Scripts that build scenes
--
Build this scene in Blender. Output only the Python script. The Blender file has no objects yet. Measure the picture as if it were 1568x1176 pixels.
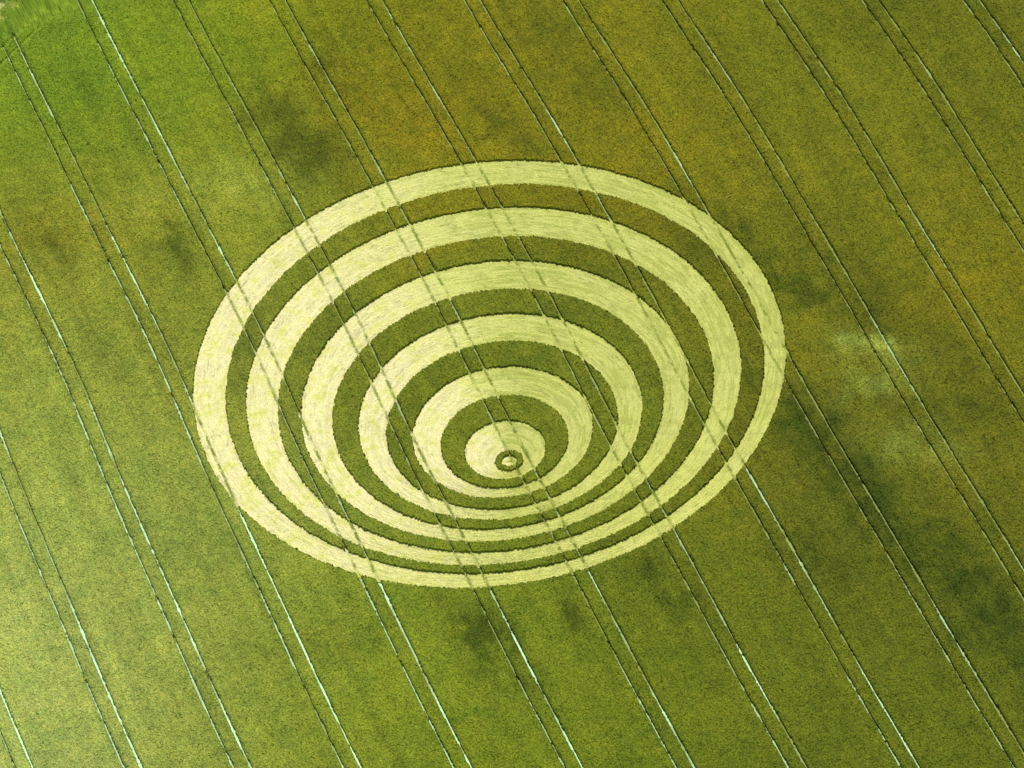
import bpy, math, numpy as np
from mathutils import Vector, Matrix
scene=bpy.context.scene
rng=np.random.default_rng(7)

# ---------------------------------------------------------------- camera
FPX=8626.0; DEP=math.radians(45.5); ROLL=math.radians(8); DIST=FPX/12.0
F=Vector((0,math.cos(DEP),-math.sin(DEP))); r0=Vector((1,0,0)); u0=Vector((0,math.sin(DEP),math.cos(DEP)))
R=math.cos(ROLL)*r0-math.sin(ROLL)*u0; U=math.sin(ROLL)*r0+math.cos(ROLL)*u0
C=-F*DIST
cam=bpy.data.cameras.new("camera"); co=bpy.data.objects.new("camera",cam); scene.collection.objects.link(co)
co.matrix_world=Matrix(((R.x,U.x,-F.x,C.x),(R.y,U.y,-F.y,C.y),(R.z,U.z,-F.z,C.z),(0,0,0,1)))
cam.sensor_width=36; cam.lens=36*FPX/1568; cam.clip_end=20000; cam.clip_start=1
scene.camera=co

# ---------------------------------------------------------------- helpers
TAB=rng.random(1<<16).astype(np.float32)
def hsh(ix,iy,seed):
    n=(ix*np.int32(7919)+iy*np.int32(104729)+np.int32(seed*3571))
    n=n^(n>>7)
    return TAB[n&0xFFFF]
def vn(x,y,seed):
    x=np.asarray(x,np.float32); y=np.asarray(y,np.float32)
    fx=np.floor(x);fy=np.floor(y);tx=x-fx;ty=y-fy
    fx=fx.astype(np.int32);fy=fy.astype(np.int32)
    tx=tx*tx*(3-2*tx);ty=ty*ty*(3-2*ty)
    a=hsh(fx,fy,seed);b=hsh(fx+1,fy,seed);c=hsh(fx,fy+1,seed);d=hsh(fx+1,fy+1,seed)
    return (a+(b-a)*tx)*(1-ty)+(c+(d-c)*tx)*ty
def fbm(x,y,s,o=4):
    r=0;A=0;k=1.0
    for i in range(o):
        ca,sa=math.cos(.7*i+.4),math.sin(.7*i+.4); f=2**i
        r=r+k*vn((x*ca-y*sa)*f+i*17.3,(x*sa+y*ca)*f-i*9.1,s+i*13); A+=k; k*=.55
    return r/A
def fbs(x,y,s,o=3):
    r=0;A=0;k=1.0
    for i in range(o):
        r=r+k*vn(x*2**i+i*17.3,y*2**i-i*9.1,s+i*13); A+=k; k*=.55
    return r/A
def sst(a,b,x):
    t=np.clip((x-a)/(b-a),0,1); return t*t*(3-2*t)
def lin(c):
    c=np.array(c,float)/255; return np.where(c<.04045,c/12.92,((c+.055)/1.055)**2.4)
def raw_mesh(name,P,q,col):
    me=bpy.data.meshes.new(name); me.vertices.add(len(P)); me.vertices.foreach_set("co",P.astype(np.float32).ravel())
    me.loops.add(q.size); me.loops.foreach_set("vertex_index",q.astype(np.int32).ravel())
    me.polygons.add(len(q)); me.polygons.foreach_set("loop_start",(np.arange(len(q))*4).astype(np.int32)); me.update(calc_edges=True)
    ca=me.color_attributes.new("tone",'FLOAT_COLOR','POINT'); ca.data.foreach_set("color",np.c_[np.clip(col,.001,1),np.ones(len(col))].astype(np.float32).ravel())
    me.polygons.foreach_set("use_smooth",np.zeros(len(q),bool))
    ob=bpy.data.objects.new(name,me); scene.collection.objects.link(ob); return ob
def grid_mesh(name,P,nu,nv,col):
    a,b=np.meshgrid(np.arange(nu-1),np.arange(nv-1),indexing='ij')
    q=np.stack([a*nv+b,(a+1)*nv+b,(a+1)*nv+b+1,a*nv+b+1],-1).reshape(-1,4)
    return raw_mesh(name,P,q,col)

# ---------------------------------------------------------------- layout (metres)
CROP_H=0.42
rings=[((-2.68,3.50,38.10),(-2.05,2.22,34.58)),
       ((-2.35,0.80,31.75),(-2.22,-0.92,27.92)),
       ((-2.40,-2.25,24.82),(-2.18,-3.90,21.14)),
       ((-2.02,-5.38,18.12),(-1.95,-7.02,14.74)),
       ((-2.00,-8.35,11.47),(-1.95,-10.10,8.10)),
       ((-1.99,-11.62,5.12),(-1.68,-13.55,1.78))]
centre_spot=(-1.68,-13.60,0.92)
ta=math.radians(14.65); td=np.array([-math.sin(ta),math.cos(ta)]); tn=np.array([math.cos(ta),math.sin(ta)])
tracks=[]
for k in range(-3,16):
    c=-75.2+12.1*k
    tracks+= [(c,0),(c-1.95,1)]
def wob(u,c):
    return 0.5*np.exp(-((u-28)/26)**2)+0.12*np.sin(u/19.0+c*.013)+0.06*np.sin(u/7.0+c*.05)
edge_pt=(-61.4,84.9)
bn=np.array([-0.76,0.65]); bd=float(np.dot(bn,edge_pt))     # field edge line

def swath_mask(x,y):
    j=(fbm(x*1.3,y*1.3,91,3)-.5)*.22+(rng.random(x.shape)-.5)*.20
    m=np.zeros(x.shape,bool)
    for (ox,oy,orr),(ix,iy,ir) in rings:
        m|=(np.hypot(x-ox,y-oy)+j<orr)&(np.hypot(x-ix,y-iy)+j>ir)
    m|=np.hypot(x-centre_spot[0],y-centre_spot[1])+j*.4<centre_spot[2]
    return m

# ---------------------------------------------------------------- crop tone map (stand colour with the brighter, hotspot-lit south-west painted in)
def px_to_ground(px,py):   # image pixel coordinates -> ground metres, approximate affine map
    dx=px-784.;up=588.-py
    return .0825*dx+.0116*up, (-.01627*dx+.1157*up)
tone_pts=[(60,60,96,124,26),(130,110,106,130,22),(250,60,121,131,22),(420,60,123,127,14),(600,60,121,115,12),(900,60,117,114,14),(1200,80,105,109,14),(1500,60,101,104,14),
(80,330,146,141,40),(330,290,131,141,45),(550,200,122,117,12),(250,390,116,122,24),(1000,220,118,115,14),(1250,300,112,112,18),(1500,300,108,108,14),
(60,560,138,148,58),(200,520,129,133,40),(780,560,113,121,26),(1400,560,110,110,18),(1530,480,113,109,14),
(60,800,147,158,68),(60,1000,158,166,88),(60,1130,158,166,88),(300,900,134,143,50),(300,1100,131,140,46),(600,1000,115,127,28),(750,1050,109,121,22),
(1000,1050,102,112,18),(1200,900,102,107,18),(1400,800,97,99,16),(1500,700,98,99,16),(1500,1000,95,101,15),(1300,1120,92,102,16),(200,200,125,139,28)]
TP=np.array([px_to_ground(p[0],p[1]) for p in tone_pts]); TC=np.array([lin(p[2:]) for p in tone_pts])
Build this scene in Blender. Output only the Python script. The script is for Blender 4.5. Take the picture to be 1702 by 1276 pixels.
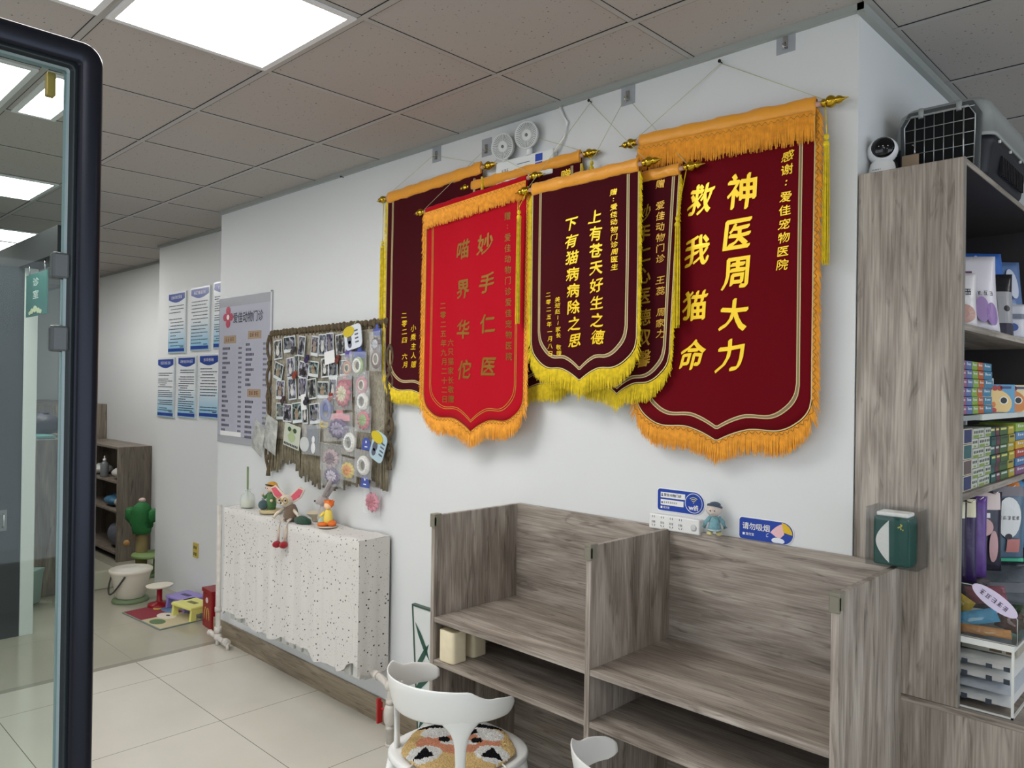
import bpy, bmesh, math, random
from mathutils import Vector, Matrix, noise
R = math.radians
S = bpy.context.scene
for o in list(bpy.data.objects): bpy.data.objects.remove(o)
col = S.collection

# ------------------------------------------------------------------ camera, world, lights, exposure
cam_d = bpy.data.cameras.new('camera'); cam = bpy.data.objects.new('camera', cam_d); col.objects.link(cam)
YAW, PIT, ROL, FPX = 0.769101757, 0.00305125805, 0.0148764759, 1274.09
f = Vector((-math.sin(YAW)*math.cos(PIT), math.cos(YAW)*math.cos(PIT), math.sin(PIT)))
r_ = Vector((math.cos(YAW), math.sin(YAW), 0)); u_ = r_.cross(f)
rr = math.cos(ROL)*r_ + math.sin(ROL)*u_; uu = -math.sin(ROL)*r_ + math.cos(ROL)*u_
M = Matrix((rr, uu, -f)).transposed().to_4x4(); M.translation = (0, 0, 1.73)
cam.matrix_world = M
cam_d.sensor_width = 36.0; cam_d.lens = FPX/1702*36; cam_d.clip_start = 0.05; cam_d.clip_end = 60
S.camera = cam
S.view_settings.view_transform = 'Standard'; S.view_settings.look = 'None'
S.view_settings.gamma = 1.0; S.view_settings.use_curve_mapping = False
S.view_settings.exposure = 0.40
wd = bpy.data.worlds.new('world'); S.world = wd; wd.use_nodes = True
wd.node_tree.nodes['Background'].inputs[0].default_value = (0.75, 0.85, 1.0, 1); wd.node_tree.nodes['Background'].inputs[1].default_value = 0.6
PANEL = 11.5            # strength of the ceiling panels

def area(name, loc, rot, sx, sy, power, color):
    d = bpy.data.lights.new(name, 'AREA'); d.shape = 'RECTANGLE'; d.size = sx; d.size_y = sy; d.energy = power; d.color = color
    o = bpy.data.objects.new(name, d); col.objects.link(o); o.location = loc; o.rotation_euler = rot
# daylight entering through the shop windows in the two walls behind the camera
area('window_daylight_east', (3.85, 1.6, 1.5), (0, R(90), 0), 2.2, 5.0, 52, (0.80, 0.90, 1.0))
area('window_daylight_south', (-1.6, -3.85, 1.5), (R(90), 0, 0), 6.0, 2.2, 42, (0.86, 0.93, 1.0))

# ------------------------------------------------------------------ materials
MATS = {}
def pane(name, tint, refl=1.0, ior=1.45):
    """thin clear sheet: tinted see-through with a fresnel mirror on it"""
    m = bpy.data.materials.new(name); m.use_nodes = True; N = m.node_tree.nodes; L = m.node_tree.links; N.remove(N['Principled BSDF'])
    tr = N.new('ShaderNodeBsdfTransparent'); tr.inputs[0].default_value = tuple(tint) + (1,)
    gl = N.new('ShaderNodeBsdfGlossy'); gl.inputs['Roughness'].default_value = .02; fr = N.new('ShaderNodeFresnel'); fr.inputs[0].default_value = ior
    mu = N.new('ShaderNodeMath'); mu.operation = 'MULTIPLY'; mu.inputs[1].default_value = refl; L.new(fr.outputs[0], mu.inputs[0])
    mx = N.new('ShaderNodeMixShader'); L.new(mu.outputs[0], mx.inputs[0]); L.new(tr.outputs[0], mx.inputs[1]); L.new(gl.outputs[0], mx.inputs[2])
    L.new(mx.outputs[0], N['Material Output'].inputs[0]); return m
def lin(c):
    c = [x/255 for x in c]; return tuple(x/12.92 if x <= .04045 else ((x+.055)/1.055)**2.4 for x in c) + (1,)
def mat(name, c, rough=.5, metal=0, spec=.5, emis=0, trans=0, alpha=1, bump=0, bscale=200, vary=0, vscale=8, sheen=0, ior=1.45, coat=0):
    if name in MATS: return MATS[name]
    m = bpy.data.materials.new(name); m.use_nodes = True; N = m.node_tree.nodes; L = m.node_tree.links
    b = N['Principled BSDF']; MATS[name] = m
    b.inputs['Base Color'].default_value = lin(c); b.inputs['Roughness'].default_value = rough; b.inputs['Metallic'].default_value = metal
    b.inputs['Specular IOR Level'].default_value = spec; b.inputs['IOR'].default_value = ior
    b.inputs['Transmission Weight'].default_value = trans; b.inputs['Alpha'].default_value = alpha
    b.inputs['Sheen Weight'].default_value = sheen; b.inputs['Coat Weight'].default_value = coat
    if emis: b.inputs['Emission Color'].default_value = lin(c); b.inputs['Emission Strength'].default_value = emis
    tc = N.new('ShaderNodeTexCoord')
    if vary:
        n = N.new('ShaderNodeTexNoise'); n.inputs['Scale'].default_value = vscale; n.inputs['Detail'].default_value = 5
        L.new(tc.outputs['Object'], n.inputs['Vector'])
        cr = N.new('ShaderNodeValToRGB'); a = lin(c)
        cr.color_ramp.elements[0].position = .3; cr.color_ramp.elements[1].position = .7
        cr.color_ramp.elements[0].color = tuple(x*(1-vary) for x in a[:3]) + (1,); cr.color_ramp.elements[1].color = tuple(min(1, x*(1+vary*.6)) for x in a[:3]) + (1,)
        L.new(n.outputs['Fac'], cr.inputs[0]); L.new(cr.outputs[0], b.inputs['Base Color'])
    if bump:
        n2 = N.new('ShaderNodeTexNoise'); n2.inputs['Scale'].default_value = bscale; n2.inputs['Detail'].default_value = 4
        L.new(tc.outputs['Object'], n2.inputs['Vector']); bp = N.new('ShaderNodeBump'); bp.inputs['Strength'].default_value = bump; bp.inputs['Distance'].default_value = .01
        L.new(n2.outputs['Fac'], bp.inputs['Height']); L.new(bp.outputs[0], b.inputs['Normal'])
    return m
def nd(m, t, **kw):
    n = m.node_tree.nodes.new(t)
    for k, v in kw.items(): setattr(n, k, v)
    return n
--
Directions
Give again, exactly as written, only the lines that start at the one with "by 1276 pixels." and end at the one with "PANEL = 11.5", both included. Skip any pictures.

Solution for this exercise
Build this scene in Blender. Output only the Python script. The script is for Blender 4.5. Take the picture to be 1702 by 1276 pixels.
import bpy, bmesh, math, random
from mathutils import Vector, Matrix, noise
R = math.radians
S = bpy.context.scene
for o in list(bpy.data.objects): bpy.data.objects.remove(o)
col = S.collection

# ------------------------------------------------------------------ camera, world, lights, exposure
cam_d = bpy.data.cameras.new('camera'); cam = bpy.data.objects.new('camera', cam_d); col.objects.link(cam)
YAW, PIT, ROL, FPX = 0.769101757, 0.00305125805, 0.0148764759, 1274.09
f = Vector((-math.sin(YAW)*math.cos(PIT), math.cos(YAW)*math.cos(PIT), math.sin(PIT)))
r_ = Vector((math.cos(YAW), math.sin(YAW), 0)); u_ = r_.cross(f)
rr = math.cos(ROL)*r_ + math.sin(ROL)*u_; uu = -math.sin(ROL)*r_ + math.cos(ROL)*u_
M = Matrix((rr, uu, -f)).transposed().to_4x4(); M.translation = (0, 0, 1.73)
cam.matrix_world = M
cam_d.sensor_width = 36.0; cam_d.lens = FPX/1702*36; cam_d.clip_start = 0.05; cam_d.clip_end = 60
S.camera = cam
S.view_settings.view_transform = 'Standard'; S.view_settings.look = 'None'
S.view_settings.gamma = 1.0; S.view_settings.use_curve_mapping = False
S.view_settings.exposure = 0.40
wd = bpy.data.worlds.new('world'); S.world = wd; wd.use_nodes = True
wd.node_tree.nodes['Background'].inputs[0].default_value = (0.75, 0.85, 1.0, 1); wd.node_tree.nodes['Background'].inputs[1].default_value = 0.6
PANEL = 11.5            # strength of the ceiling panels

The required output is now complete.